HVAC system runtime is a critical factor in building energy use and indoor air quality (IAQ). While there are well-documented methods for measuring HVAC runtime in residential buildings by monitoring supply air temperature and its fluctuations over time (e.g., Li et al., 2018; Thornberg et al., 2004), there are currently no known studies that directly apply machine learning (ML) to time-series indoor environmental quality (IEQ) data (e.g., temperature and relative humidity) to predict runtime. Using IEQ data in an ML model to estimate HVAC runtime offers several advantages: model diversity, scalability, simplicity, and feature importance insights that are not readily available through conventional runtime measurements. In particular, with the rise of Big Data, scalability is crucial for processing increasingly large datasets effectively, and a pre-trained ML model can help handling IEQ data in a facilitated way.
This repository aims to provide a working prototype for ML development to estimate HVAC runtime in a single-family home located in Toronto, Ontario. This work is a side project of the Mahdavi et al. (2020) EP, where our team introduced quantitative filter forensics (QFF), a novel approach for indoor air sampling that depends heavily on accurate HVAC runtime data. A high-accuracy runtime estimation algorithm would be a valuable asset for advancing QFF and indoor air sampling methods. A link to the full article is provided in the "About" section.

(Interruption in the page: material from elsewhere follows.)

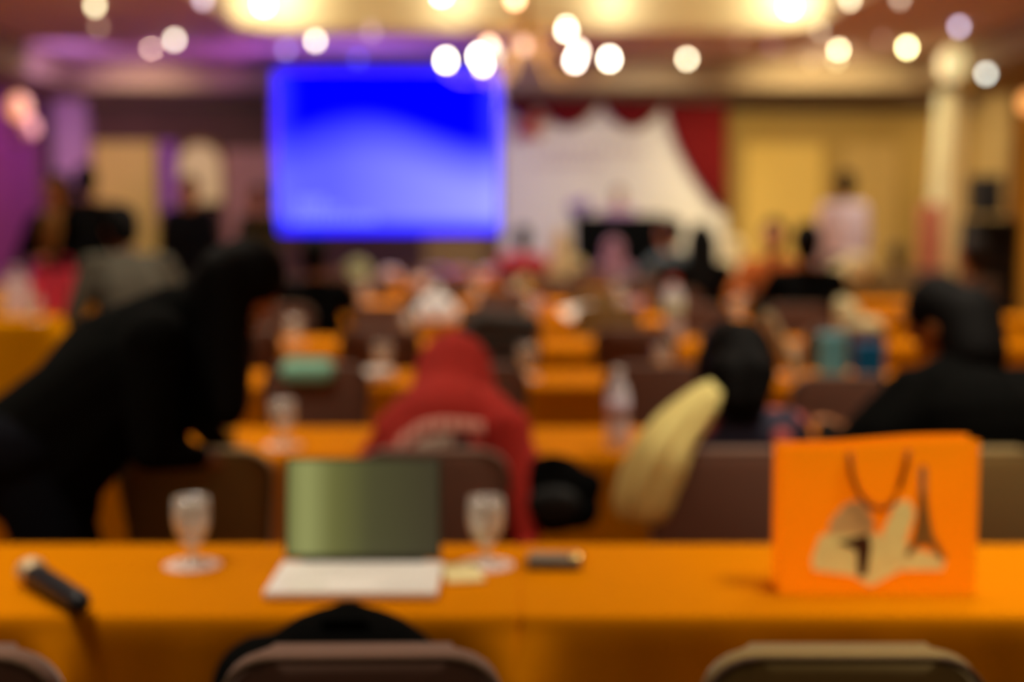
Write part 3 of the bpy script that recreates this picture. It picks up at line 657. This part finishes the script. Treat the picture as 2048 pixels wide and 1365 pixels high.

In this project, labeled runtime data was gathered using a pressure sensor in the HVAC supply duct of the studied home, serving as the target variable for ML models. Temperature, relative humidity, particle concentration, and other IEQ parameters were collected over approximately six weeks during summer. With a complete set of features and target variables, various ML algorithms—such as logistic regression, support vector machine (SVM), random forest, and XGBoost—were employed to explore how different models impact overall accuracy in predicting HVAC runtime.